Adventures in Bonsall

This story begins with me holding a neighbor’s horse’s tail so the mare could be artificially inseminated with the liquid gold of a dressage champion Oldenburg stallion. It ends with me planting nine new varieties of tomato in my garden, adding to the existing 20+ varieties, and becoming obsessed with dwarf tomatoes. Here’s how I got there.

There’s no place like Bonsall

First of all, how exciting is it that my neighbor is breeding her Swedish warmblood mare and that there may be a baby horse nearby in the future?!?! I learned a lot in a short period of time as the vet checked the mare’s various internal parts, estimated ovulation (she said the timing was amazing) and inserted a couple of syringes. For an hour after, I brushed the lovely dark brown/light black mare Gwendolyn as she slowly emerged from her drug-induced sluggish state.

During that period, my neighbor and I got to talking about gardening and she told me about one of her neighbors who grew and bred tomatoes and dahlias. Hmmm, I thought. I’ve got to check this out.

Being this is Bonsall, I crashed the guy’s place immediately, parking on a gravel driveway and walking by the various little homes until I found him. Also, this being Bonsall, a member of a famous rock band who lives two doors down from me came cruising by on his bicycle and asked if he could help. Eventually, I found the grower’s place and yelled out his name. He came out, I introduced myself, and he insisted we go to the greenhouse.

I followed a shaded dirt path with scattered pine needles and a few paper plates–the castaway china of cat meals after the kitties had finished.

The Greenhouse

In this one trip I only saw the first greenhouse, the little one where the seedlings start. (Next time I’m going to check out Greenhouse #2 when the dahlias are in bloom!) The seedling house gives me some inspiration for the future, because I would love to have an entire greenhouse dedicated to seedlings. I realize that I have a 600 square-foot sunroom, but a girl’s gotta keep dreaming. Anyway, the place was stacked with seedlings. Everywhere you looked: the healthy new green of growing baby plants. Plus a five-gallon pot of giant celery. Tubs of dirt lined with dahlia bulbs that had begun to sprout. Whole dahlia plants. And of course, the tomatoes.

The reason I’m not giving names is that people around here seem to like their privacy. The grower is one of these people, even though after my visit I Googled his named in relation to The Dwarf Tomato Project and there it was. He is one of the original people who worked with Craig LeHoullier on The Dwarf Tomato Project, which basically makes him tomato royalty.

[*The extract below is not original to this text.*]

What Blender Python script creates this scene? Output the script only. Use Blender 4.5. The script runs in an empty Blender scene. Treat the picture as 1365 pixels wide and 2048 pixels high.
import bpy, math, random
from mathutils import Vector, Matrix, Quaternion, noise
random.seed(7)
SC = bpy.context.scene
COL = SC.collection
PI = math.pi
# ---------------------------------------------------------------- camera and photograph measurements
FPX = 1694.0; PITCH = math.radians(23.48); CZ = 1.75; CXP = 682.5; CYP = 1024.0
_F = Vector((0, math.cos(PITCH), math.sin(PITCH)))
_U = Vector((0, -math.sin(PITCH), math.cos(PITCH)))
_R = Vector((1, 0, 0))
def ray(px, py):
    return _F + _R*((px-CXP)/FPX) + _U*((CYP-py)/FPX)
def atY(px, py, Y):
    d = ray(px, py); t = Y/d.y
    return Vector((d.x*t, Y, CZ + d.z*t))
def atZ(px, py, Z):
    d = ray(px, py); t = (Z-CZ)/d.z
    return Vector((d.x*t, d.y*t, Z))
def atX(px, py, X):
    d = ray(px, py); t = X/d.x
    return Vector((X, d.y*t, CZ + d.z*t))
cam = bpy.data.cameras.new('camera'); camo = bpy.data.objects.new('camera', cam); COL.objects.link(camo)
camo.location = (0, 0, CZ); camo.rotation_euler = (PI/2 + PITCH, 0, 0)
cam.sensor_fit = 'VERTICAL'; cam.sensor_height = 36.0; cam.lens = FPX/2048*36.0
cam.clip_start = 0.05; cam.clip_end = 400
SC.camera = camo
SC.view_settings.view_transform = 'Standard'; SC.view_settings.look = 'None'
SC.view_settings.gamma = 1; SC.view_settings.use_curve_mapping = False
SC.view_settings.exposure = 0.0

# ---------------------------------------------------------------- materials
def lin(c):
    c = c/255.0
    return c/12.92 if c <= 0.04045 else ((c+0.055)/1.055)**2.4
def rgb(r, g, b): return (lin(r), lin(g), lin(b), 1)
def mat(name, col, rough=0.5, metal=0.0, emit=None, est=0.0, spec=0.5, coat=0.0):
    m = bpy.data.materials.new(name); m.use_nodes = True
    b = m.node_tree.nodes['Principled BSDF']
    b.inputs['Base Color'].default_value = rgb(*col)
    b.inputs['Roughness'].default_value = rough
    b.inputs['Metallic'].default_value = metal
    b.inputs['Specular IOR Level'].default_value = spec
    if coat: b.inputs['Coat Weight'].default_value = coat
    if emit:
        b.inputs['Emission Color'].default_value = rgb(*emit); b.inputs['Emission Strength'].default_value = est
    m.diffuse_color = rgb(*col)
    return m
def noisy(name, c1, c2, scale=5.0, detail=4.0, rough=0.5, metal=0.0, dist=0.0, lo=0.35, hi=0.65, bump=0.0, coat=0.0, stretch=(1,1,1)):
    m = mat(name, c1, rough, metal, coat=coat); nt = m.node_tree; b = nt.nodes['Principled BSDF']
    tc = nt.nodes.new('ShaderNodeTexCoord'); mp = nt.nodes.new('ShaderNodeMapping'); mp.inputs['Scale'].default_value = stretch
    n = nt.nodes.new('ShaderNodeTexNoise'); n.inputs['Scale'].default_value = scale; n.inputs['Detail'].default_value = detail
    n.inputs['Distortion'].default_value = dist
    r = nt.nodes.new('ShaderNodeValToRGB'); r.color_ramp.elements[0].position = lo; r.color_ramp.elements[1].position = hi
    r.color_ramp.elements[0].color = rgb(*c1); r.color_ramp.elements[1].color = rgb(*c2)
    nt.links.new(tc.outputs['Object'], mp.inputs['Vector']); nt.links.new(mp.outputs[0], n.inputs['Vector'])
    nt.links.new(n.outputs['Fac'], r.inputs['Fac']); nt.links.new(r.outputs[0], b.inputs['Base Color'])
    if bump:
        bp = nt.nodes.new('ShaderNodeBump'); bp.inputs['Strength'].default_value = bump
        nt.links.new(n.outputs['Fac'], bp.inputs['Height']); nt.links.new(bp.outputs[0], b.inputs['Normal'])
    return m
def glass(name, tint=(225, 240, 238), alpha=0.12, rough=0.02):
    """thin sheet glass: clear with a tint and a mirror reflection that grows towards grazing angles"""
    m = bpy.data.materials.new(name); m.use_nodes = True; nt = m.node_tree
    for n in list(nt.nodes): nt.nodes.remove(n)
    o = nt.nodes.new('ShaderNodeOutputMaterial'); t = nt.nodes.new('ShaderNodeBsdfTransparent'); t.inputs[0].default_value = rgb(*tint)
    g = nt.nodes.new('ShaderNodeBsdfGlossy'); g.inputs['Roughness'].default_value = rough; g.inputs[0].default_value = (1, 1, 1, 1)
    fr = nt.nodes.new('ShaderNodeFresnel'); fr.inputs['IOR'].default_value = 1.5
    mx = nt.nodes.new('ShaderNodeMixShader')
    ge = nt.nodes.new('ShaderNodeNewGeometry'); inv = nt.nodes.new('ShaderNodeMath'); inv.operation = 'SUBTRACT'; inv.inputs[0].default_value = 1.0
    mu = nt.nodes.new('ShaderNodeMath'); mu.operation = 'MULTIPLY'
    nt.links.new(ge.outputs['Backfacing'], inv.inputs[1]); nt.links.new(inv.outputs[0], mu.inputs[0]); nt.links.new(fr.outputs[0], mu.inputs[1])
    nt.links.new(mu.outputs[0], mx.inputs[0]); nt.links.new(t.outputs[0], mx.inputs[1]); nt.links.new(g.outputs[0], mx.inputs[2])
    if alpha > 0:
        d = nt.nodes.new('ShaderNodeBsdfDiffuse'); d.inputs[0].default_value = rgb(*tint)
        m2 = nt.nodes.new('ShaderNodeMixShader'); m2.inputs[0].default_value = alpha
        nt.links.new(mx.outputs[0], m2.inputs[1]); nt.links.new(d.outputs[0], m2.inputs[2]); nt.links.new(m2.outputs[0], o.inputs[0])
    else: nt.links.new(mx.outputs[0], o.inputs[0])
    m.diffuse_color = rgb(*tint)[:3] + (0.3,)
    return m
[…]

He asked me how many seedlings I would like (I didn’t ask for any seedlings). Realizing I had about 200 seedlings of various varieties of warm season veggies, including tomatoes, at home, I told him I could probably take five. I came home with 38. That’s right: 38 tomato seedlings, two each of 19 varieties. At one point I wondered whether I should just flee the place to keep him from piling more seedlings onto my tray.

After I got home, I planted. Luckily I had just harvested beets and lettuce from a 2 x 8 foot raised bed and had 16 square feet of planting space available. Perfect, I thought, for 9 dwarf tomatoes. (Don’t read too much into that math–I didn’t measure anything just kind of spaced things to where I thought there would be good airflow for these compact varieties.)

Here are the varieties I chose to plant:

  • Adelaide Festival
  • Andy’s Forty
  • Barossa Fest
  • Beauty King
  • Coorong Pink
  • Eqypt Yellow
  • Mallee Rose
  • Scarlet Heart
  • Wild Fred

And here’s a list of all the dwarf tomato seedlings I now have at the house (I’m working on getting enough of all of these to have a big dwarf tomato seedling sale).

Newly planted dwarf tomato seedlings.

What are dwarf tomatoes?

I talked about dwarf tomatoes a bit in another blog, but basically dwarf tomatoes are simply shorter, squatter versions of non-dwarf tomatoes. The Dwarf Tomato Project has produced a number of remarkable varieties because they set about cross-breeding popular varieties of heirloom tomatoes with dwarf varieties. The result: gorgeous, heirloom-like tomatoes on plants that max out at 3 to 6 feet high, depending on the variety. They don’t need massive tomato cages or complex support structures and you can grow them in five-gallon pots (which you may already have lying around) or grow bags.

I’m tentatively planning on hosting a dwarf tomato seedling sale with my grower friend. I’ll see if there’s enough interest. You can buy dwarf tomato seeds directly from Victory Seeds and one variety from San Diego Seed Company that has been localized to our climate for years now. In the meantime, I see that my Tasmanian Chocolate dwarf tomatoes are already forming and I can’t wait for them to continue to grow and ripen!

My Tasmanian Chocolate dwarf tomato. It’s just a couple months old (from seed), but check out the thickness and strength of the stem as well as the tomatoes already forming. Exciting!